Ancaman kenaikan harga di Walmart, yang diperkirakan akan mulai terasa pada akhir Mei dan meningkat signifikan pada Juni, menimbulkan kekhawatiran akan dampaknya terhadap inflasi dan perekonomian secara keseluruhan. Walmart, dengan lebih dari 4.600 toko di seluruh Amerika Serikat, merupakan pemain kunci dalam rantai pasokan nasional. Perubahan harga di Walmart akan berdampak domino pada pasar ritel dan berpotensi memicu kenaikan harga di sektor lain.
Sumber barang dagangan Walmart yang tersebar di berbagai negara, termasuk Kanada, China, India, Meksiko, dan Vietnam, membuat perusahaan ini sangat rentan terhadap dampak kebijakan tarif impor.
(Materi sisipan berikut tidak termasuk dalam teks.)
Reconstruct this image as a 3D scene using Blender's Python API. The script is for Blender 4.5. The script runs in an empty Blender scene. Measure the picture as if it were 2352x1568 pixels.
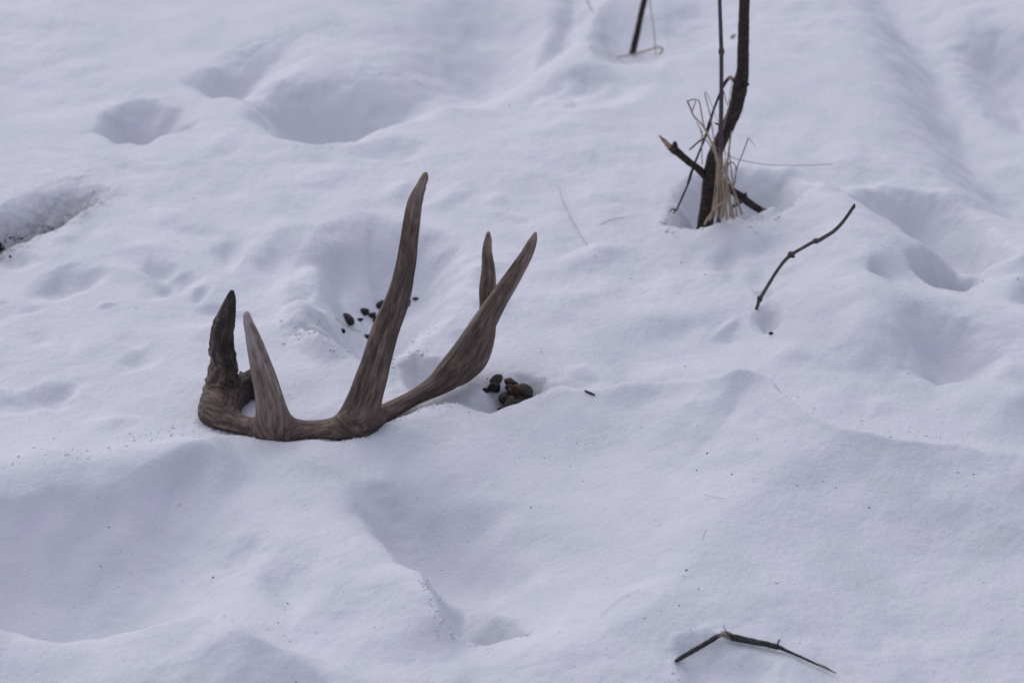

Meskipun tarif diberlakukan pada berbagai negara, McMillon secara khusus menunjuk tarif terhadap impor dari China sebagai yang paling berdampak signifikan terhadap biaya operasional Walmart. "Semua tarif menciptakan tekanan biaya bagi kami," jelas McMillon, "tetapi tarif yang lebih besar terhadap Tiongkok memiliki dampak terbesar."
Reaksi keras Trump terhadap keluhan Walmart menunjukkan betapa sensitifnya isu ini bagi pemerintahannya. Pernyataan Trump di media sosial, yang mendesak Walmart untuk "menelan tarif" dan tidak membebankan biaya tambahan kepada konsumen, mencerminkan sikap keras kepala dan kurangnya toleransi terhadap kritik terhadap kebijakan ekonominya. Pernyataan tersebut juga menunjukkan bahwa Trump akan secara aktif memantau langkah-langkah yang diambil oleh Walmart, dan secara implisit mengancam konsekuensi jika perusahaan tersebut menaikkan harga.
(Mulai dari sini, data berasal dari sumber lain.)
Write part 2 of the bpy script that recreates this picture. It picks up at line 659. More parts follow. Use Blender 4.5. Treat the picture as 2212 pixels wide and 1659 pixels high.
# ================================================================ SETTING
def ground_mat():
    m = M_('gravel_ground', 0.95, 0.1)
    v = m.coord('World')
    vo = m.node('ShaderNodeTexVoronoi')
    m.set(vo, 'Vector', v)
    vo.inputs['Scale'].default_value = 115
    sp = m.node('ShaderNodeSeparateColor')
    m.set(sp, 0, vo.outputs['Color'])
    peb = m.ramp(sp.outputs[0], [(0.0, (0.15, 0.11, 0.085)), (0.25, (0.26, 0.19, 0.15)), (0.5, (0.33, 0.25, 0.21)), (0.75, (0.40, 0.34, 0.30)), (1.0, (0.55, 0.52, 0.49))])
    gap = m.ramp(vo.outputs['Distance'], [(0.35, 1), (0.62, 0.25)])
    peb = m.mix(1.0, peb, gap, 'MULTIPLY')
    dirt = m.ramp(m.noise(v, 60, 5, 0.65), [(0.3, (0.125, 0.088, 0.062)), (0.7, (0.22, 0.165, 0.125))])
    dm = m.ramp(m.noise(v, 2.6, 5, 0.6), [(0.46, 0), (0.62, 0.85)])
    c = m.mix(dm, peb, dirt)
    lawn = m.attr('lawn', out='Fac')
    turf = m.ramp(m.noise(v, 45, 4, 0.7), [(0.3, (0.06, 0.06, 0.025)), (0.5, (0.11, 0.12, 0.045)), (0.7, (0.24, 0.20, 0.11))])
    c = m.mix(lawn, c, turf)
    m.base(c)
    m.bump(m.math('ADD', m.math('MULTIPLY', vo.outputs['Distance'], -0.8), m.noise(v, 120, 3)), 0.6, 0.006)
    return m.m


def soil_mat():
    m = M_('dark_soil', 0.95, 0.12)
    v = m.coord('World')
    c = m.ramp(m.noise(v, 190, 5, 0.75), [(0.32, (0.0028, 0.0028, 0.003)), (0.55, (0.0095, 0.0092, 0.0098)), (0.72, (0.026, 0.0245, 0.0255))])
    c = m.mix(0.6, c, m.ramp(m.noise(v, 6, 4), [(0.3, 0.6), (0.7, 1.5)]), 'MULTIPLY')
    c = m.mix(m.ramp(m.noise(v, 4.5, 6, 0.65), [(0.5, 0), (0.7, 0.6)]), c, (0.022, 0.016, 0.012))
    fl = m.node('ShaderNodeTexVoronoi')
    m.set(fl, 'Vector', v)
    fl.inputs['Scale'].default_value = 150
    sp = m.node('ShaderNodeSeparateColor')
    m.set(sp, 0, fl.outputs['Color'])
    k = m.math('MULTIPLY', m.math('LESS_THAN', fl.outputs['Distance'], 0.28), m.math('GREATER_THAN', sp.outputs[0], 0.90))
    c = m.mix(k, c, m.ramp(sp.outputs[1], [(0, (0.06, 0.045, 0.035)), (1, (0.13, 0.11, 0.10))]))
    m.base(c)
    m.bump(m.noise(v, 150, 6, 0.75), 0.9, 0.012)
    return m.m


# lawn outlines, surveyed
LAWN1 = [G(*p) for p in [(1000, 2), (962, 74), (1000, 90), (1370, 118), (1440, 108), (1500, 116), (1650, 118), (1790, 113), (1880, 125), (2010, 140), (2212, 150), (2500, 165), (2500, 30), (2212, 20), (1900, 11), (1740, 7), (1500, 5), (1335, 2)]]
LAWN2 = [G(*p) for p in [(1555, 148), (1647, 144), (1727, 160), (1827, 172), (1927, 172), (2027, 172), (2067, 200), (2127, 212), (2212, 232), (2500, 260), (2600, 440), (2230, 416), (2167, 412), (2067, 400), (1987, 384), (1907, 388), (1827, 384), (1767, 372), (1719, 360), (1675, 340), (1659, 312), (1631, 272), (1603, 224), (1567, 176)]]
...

Sikap Trump ini menimbulkan pertanyaan tentang konsistensi dan efektivitas kebijakan tarifnya. Jika tujuannya adalah untuk melindungi industri dalam negeri dan menciptakan lapangan kerja, maka dampak negatif terhadap daya beli konsumen dan profitabilitas perusahaan-perusahaan besar seperti Walmart perlu dipertimbangkan secara serius. Pernyataan Trump yang menuntut Walmart untuk "menelan tarif" menunjukkan kurangnya pemahaman atas dinamika pasar dan mekanisme penetapan harga ritel.
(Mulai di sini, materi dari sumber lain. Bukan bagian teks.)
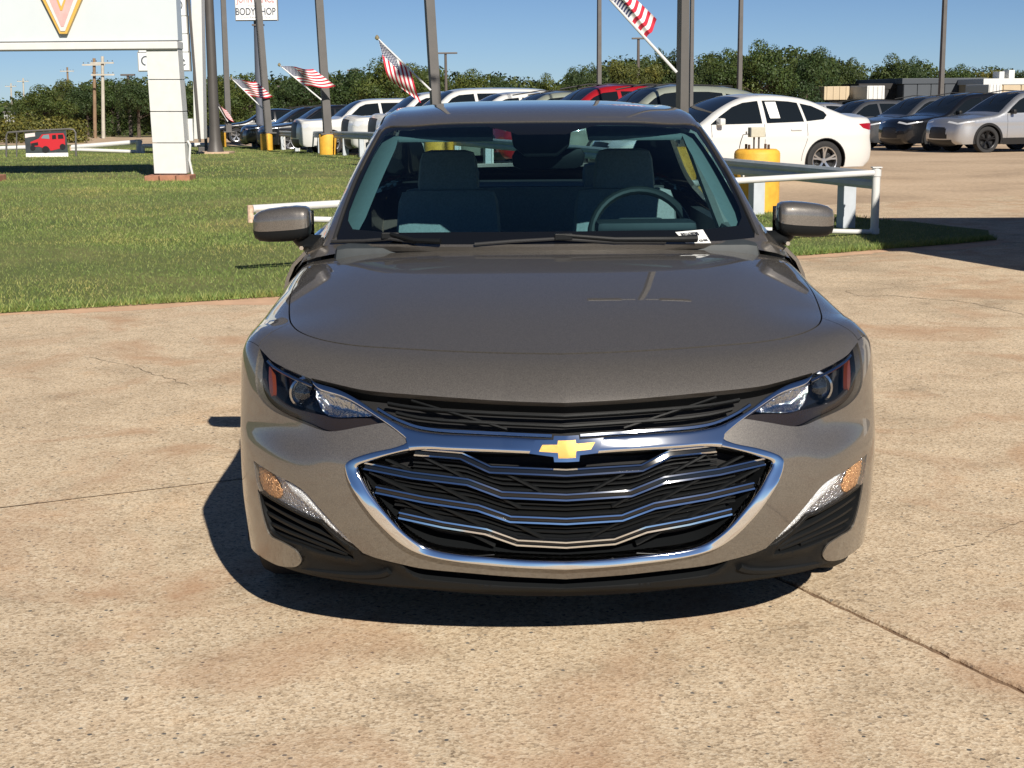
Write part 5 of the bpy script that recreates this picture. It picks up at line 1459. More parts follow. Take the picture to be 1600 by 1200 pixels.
def pipe_gate(label, hinge, tip, z0, z1, zt, r=.04, post_h=.72):
    """triangular swing gate: post, top and bottom pipe meeting at the free end"""
    g = thing('swing_gate', label, 'gate', (hinge[0], hinge[1], G(0, hinge[1])))
    e = np.array(tip) - np.array(hinge)
    d = e / np.linalg.norm(e)
    MB().tube([(0, 0, 0), (0, 0, post_h)], r * 1.05, 14).build('hinge_post', whitep, g, smooth=True)
    MB().box((0, 0, post_h + .006), (r * 2.5, r * 2.5, .012)).build('post_cap', whitep, g, bevel=.003)
    a = d * .05
    MB().tube([(a[0], a[1], z1), (e[0], e[1], zt)], r * .80, 12).build('top_pipe', whitep, g, smooth=True)
    MB().tube([(a[0], a[1], z0), (e[0], e[1], zt - .075)], r * .62, 12).build('bottom_pipe', whitep, g, smooth=True)
    MB().tube([(e[0] + d[0] * .02, e[1] + d[1] * .02, zt + .03), (e[0] + d[0] * .02, e[1] + d[1] * .02, zt - .11)], r * .62, 10).build('end_stop', mat('rusty_white', (.62, .45, .33), rough=.8, var=.4, vscale=30), g, smooth=True)
    for z in (z0, z1):
        MB().tube([(0, 0, z - .035), (0, 0, z + .035)], r * 1.25, 14).build('hinge_collar', whitep, g, smooth=True)
pipe_gate('white pipe swing gate reaching across the lawn edge behind the taupe sedan', (3.79, 16.02), (-2.11, 12.62), .06, .67, .60)
tp = at_depth(108, 229, 50.5); hp = ground_at(218, 241)
pipe_gate('white triangular pipe gate far back on the left behind the lawn', (hp[0], hp[1]), (tp[0], tp[1] + .3), .08, .40, .24, r=.09, post_h=.46)
def straight_rail(label, px0, px1, Y, r=.07):
    a, b = at_depth(*px0, Y), at_depth(*px1, Y)
    g = thing('pipe_rail', label, 'railing', (a[0], Y, G(0, Y)))
    MB().tube([(0, 0, a[2] - G(0, Y)), (b[0] - a[0], 0, b[2] - G(0, Y))], r, 10).build('top_rail', whitep, g, smooth=True)
    k = max(2, int((b[0] - a[0]) / 2.2) + 1)
    for i in range(k): 
        t = i / (k - 1); h = (a[2] + (b[2] - a[2]) * t) - G(0, Y); x = (b[0] - a[0]) * t
        MB().tube([(x, 0, 0), (x, 0, h)], r * .85, 10).build('post', whitep, g, smooth=True)
straight_rail('white pipe railing at the left edge behind the banner', (-40, 233), (44, 230), 51)
straight_rail('white pipe railing behind the sign column', (223, 228), (330, 226), 50)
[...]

Perselisihan antara Trump dan Walmart lebih dari sekadar perselisihan antara seorang presiden dan sebuah perusahaan besar. Ini adalah refleksi dari perdebatan yang lebih luas mengenai dampak perang dagang terhadap ekonomi Amerika Serikat. Dampak tarif impor terhadap konsumen, khususnya kelompok berpenghasilan rendah dan menengah, menjadi sorotan utama. Apakah kebijakan proteksionis Trump akan berhasil melindungi industri dalam negeri tanpa menimbulkan kerugian ekonomi yang lebih besar masih menjadi pertanyaan yang belum terjawab.
Ke depan, perselisihan ini akan terus dipantau dengan seksama. Langkah-langkah yang diambil oleh Walmart dalam merespon tekanan dari Trump, dan dampaknya terhadap harga barang dan daya beli konsumen, akan menjadi indikator penting untuk menilai keberhasilan atau kegagalan kebijakan tarif impor pemerintahan Trump. Perdebatan ini juga akan terus menguji keseimbangan antara kepentingan bisnis, kepentingan konsumen, dan tujuan kebijakan ekonomi pemerintah. Dampak jangka panjang dari perang dagang dan kebijakan tarif impor masih belum jelas, dan perselisihan antara Trump dan Walmart hanya memperkuat ketidakpastian tersebut. Pertanyaannya sekarang adalah, siapakah yang akan "menelan" konsekuensi dari kebijakan ini?